Teixeira informou que, na cidade, a mulher pode continuar procurando a DDM, mesmo nestes casos. Lá, a vítima será ouvida, o boletim de ocorrência é registrado e, depois, encaminhado à delegacia do município para a realização do inquérito policial.
“A mulher não vai mais precisar ser ouvida aqui no plantão – o que, às vezes, era um fator de constrangimento, pois aqui tem pessoas presas por droga, assaltantes etc. Na DDM, ela vai ser recepcionada e receber atendimento especializado, mas não será mais atribuição da DDM investigar este tipo de crime”, afirmou o delegado.

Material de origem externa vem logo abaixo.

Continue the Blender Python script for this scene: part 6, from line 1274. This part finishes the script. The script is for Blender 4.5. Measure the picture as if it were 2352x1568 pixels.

Além disso, o decreto determina que todas as ocorrências praticadas contra a dignidade sexual de crianças (de 0 a 12 anos incompletos) e adolescentes (de 13 a 18 anos incompletos), do sexo masculino, vítimas de crimes contra a dignidade sexual, devem ser encaminhados à DDM.
“Nos crimes contra a dignidade sexual, quem vai ouvir e apurar a ocorrência é a DDM. No entanto, furtos, tráfico de drogas, roubos e outros tipos envolvendo crianças e adolescentes, a investigação continua sendo atribuição da Delegacia Central”, concluiu o delegado.